→ **WHAT IS EXPECTED**:
Read the entries below and pull out each line with the string "script".

→ **AVAILABLE DATA**:
————————

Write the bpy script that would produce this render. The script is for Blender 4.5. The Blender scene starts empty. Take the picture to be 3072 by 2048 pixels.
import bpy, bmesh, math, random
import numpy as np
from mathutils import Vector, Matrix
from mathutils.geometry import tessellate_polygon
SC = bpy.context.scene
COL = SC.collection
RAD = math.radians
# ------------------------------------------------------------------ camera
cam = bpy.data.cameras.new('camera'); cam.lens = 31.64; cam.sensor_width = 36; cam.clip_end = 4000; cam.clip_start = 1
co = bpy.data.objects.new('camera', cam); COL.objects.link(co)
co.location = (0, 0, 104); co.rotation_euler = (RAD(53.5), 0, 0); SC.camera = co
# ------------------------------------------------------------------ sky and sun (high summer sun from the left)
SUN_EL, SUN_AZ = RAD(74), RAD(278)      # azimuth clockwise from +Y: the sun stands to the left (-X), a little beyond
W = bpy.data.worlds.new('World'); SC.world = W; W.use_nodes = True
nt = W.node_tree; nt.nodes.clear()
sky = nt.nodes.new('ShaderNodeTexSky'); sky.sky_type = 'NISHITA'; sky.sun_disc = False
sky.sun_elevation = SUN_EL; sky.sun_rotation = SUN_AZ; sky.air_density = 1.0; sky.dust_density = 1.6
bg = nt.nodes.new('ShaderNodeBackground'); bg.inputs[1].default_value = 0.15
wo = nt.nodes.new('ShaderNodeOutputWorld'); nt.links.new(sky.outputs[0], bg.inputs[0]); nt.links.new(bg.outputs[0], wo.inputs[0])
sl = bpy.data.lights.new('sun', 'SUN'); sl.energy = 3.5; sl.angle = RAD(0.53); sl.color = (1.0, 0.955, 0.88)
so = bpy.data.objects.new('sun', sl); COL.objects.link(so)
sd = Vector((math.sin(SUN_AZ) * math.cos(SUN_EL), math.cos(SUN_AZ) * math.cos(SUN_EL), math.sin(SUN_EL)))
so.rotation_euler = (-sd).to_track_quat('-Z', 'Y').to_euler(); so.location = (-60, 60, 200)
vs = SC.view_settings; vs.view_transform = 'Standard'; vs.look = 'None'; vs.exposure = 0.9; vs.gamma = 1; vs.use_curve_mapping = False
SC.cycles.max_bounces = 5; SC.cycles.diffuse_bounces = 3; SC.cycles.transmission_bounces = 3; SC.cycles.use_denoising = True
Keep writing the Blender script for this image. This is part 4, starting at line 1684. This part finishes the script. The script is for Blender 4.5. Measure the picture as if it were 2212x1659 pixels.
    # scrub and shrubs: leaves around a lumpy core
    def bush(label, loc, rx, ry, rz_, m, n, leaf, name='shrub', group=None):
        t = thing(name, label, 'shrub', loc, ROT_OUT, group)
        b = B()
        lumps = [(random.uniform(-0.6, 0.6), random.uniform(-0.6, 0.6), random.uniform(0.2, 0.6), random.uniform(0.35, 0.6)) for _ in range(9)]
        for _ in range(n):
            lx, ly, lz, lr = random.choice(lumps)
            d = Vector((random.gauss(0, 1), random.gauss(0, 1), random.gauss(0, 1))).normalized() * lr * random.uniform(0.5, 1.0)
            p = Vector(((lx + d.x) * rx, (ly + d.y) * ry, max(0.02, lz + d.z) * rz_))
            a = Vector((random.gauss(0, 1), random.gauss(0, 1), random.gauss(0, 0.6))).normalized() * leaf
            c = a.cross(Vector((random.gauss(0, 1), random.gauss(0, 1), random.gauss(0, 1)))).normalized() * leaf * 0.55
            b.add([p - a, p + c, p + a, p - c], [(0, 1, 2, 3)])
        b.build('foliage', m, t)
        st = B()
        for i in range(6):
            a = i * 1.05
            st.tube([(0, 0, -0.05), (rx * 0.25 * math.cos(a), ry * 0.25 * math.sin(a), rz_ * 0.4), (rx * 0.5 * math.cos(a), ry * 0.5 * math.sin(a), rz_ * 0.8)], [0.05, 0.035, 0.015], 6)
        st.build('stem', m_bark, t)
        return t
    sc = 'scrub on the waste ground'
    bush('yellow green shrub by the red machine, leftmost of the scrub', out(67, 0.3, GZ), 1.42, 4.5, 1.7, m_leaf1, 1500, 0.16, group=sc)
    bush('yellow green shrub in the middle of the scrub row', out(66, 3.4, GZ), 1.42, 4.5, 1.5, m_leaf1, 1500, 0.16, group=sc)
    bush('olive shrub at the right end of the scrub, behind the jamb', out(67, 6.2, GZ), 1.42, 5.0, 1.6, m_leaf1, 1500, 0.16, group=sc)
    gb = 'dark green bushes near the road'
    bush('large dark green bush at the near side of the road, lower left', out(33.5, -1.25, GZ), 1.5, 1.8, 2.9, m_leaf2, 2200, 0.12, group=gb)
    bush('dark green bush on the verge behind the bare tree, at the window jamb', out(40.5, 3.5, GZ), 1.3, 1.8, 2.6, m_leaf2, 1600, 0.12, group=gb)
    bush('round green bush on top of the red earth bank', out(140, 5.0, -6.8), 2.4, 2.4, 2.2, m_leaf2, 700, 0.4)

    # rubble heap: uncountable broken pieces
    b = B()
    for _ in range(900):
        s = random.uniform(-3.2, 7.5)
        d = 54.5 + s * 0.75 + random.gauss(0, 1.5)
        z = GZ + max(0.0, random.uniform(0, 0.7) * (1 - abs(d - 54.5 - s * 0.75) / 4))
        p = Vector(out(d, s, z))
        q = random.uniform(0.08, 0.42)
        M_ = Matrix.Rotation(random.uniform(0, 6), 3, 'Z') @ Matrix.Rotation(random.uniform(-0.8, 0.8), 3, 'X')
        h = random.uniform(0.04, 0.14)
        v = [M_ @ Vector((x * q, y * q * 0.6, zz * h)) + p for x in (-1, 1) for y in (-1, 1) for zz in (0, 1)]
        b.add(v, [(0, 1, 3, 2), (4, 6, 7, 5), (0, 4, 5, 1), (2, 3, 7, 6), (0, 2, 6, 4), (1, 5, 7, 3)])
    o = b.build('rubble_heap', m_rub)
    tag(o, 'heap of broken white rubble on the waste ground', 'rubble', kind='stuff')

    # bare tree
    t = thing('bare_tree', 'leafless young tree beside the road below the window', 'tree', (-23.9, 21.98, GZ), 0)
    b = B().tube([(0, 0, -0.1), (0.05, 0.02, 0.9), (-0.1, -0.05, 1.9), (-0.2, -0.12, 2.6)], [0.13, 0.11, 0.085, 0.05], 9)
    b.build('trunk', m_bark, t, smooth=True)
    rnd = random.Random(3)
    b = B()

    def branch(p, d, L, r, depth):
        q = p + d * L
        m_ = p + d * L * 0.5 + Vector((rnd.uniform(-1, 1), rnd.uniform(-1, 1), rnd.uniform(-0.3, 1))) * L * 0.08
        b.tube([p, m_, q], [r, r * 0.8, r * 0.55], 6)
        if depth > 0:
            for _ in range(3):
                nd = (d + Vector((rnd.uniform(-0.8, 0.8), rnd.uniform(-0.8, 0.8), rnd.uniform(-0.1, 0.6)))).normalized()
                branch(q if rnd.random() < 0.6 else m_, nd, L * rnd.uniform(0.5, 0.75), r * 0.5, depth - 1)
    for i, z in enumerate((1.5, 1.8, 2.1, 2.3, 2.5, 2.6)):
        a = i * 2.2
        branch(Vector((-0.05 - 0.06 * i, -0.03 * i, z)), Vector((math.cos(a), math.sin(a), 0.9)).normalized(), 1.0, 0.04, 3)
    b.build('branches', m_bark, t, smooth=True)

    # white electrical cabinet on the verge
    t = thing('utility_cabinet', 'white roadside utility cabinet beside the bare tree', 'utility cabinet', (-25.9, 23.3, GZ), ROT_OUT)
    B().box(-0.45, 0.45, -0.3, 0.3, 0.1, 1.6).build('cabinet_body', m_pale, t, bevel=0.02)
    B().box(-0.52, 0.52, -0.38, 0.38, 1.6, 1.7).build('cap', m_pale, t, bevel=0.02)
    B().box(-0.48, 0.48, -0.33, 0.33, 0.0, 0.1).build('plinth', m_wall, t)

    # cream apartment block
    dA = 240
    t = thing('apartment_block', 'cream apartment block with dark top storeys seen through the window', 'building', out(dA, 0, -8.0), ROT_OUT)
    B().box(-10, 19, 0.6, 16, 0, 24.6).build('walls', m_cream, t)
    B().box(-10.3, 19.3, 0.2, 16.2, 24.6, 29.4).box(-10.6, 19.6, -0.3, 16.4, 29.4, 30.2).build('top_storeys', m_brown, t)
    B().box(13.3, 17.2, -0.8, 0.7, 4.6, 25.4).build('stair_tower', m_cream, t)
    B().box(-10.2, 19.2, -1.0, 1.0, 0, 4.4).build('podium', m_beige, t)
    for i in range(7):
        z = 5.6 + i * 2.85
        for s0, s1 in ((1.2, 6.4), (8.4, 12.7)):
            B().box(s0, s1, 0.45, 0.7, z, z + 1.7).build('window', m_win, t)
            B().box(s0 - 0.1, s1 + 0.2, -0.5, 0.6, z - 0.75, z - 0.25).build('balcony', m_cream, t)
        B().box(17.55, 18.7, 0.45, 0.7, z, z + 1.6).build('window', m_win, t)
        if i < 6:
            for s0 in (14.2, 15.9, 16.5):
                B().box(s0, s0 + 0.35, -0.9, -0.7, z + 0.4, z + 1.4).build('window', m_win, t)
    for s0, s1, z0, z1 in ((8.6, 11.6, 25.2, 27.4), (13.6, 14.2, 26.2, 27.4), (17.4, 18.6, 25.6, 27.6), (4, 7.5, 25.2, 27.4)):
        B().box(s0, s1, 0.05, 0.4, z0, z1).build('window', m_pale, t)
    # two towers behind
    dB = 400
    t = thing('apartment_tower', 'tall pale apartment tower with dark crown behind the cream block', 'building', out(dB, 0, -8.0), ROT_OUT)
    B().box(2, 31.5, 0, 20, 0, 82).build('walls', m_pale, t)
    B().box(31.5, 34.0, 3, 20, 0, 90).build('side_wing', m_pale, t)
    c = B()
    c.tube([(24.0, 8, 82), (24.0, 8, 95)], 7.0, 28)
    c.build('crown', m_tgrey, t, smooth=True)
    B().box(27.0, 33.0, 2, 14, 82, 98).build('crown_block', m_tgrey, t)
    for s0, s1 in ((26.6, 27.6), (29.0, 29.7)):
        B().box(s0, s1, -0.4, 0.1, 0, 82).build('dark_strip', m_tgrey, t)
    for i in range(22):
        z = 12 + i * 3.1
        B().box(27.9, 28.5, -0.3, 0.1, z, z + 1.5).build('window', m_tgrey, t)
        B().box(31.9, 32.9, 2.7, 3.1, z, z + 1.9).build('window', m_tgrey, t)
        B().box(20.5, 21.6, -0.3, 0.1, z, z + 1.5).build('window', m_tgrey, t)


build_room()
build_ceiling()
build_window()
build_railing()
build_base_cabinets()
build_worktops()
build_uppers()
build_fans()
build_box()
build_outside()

————————

→ **TASK RESPONSE**:
Write the bpy script that would produce this render. The script is for Blender 4.5. The Blender scene starts empty. Take the picture to be 3072 by 2048 pixels.
Keep writing the Blender script for this image. This is part 4, starting at line 1684. This part finishes the script. The script is for Blender 4.5. Measure the picture as if it were 2212x1659 pixels.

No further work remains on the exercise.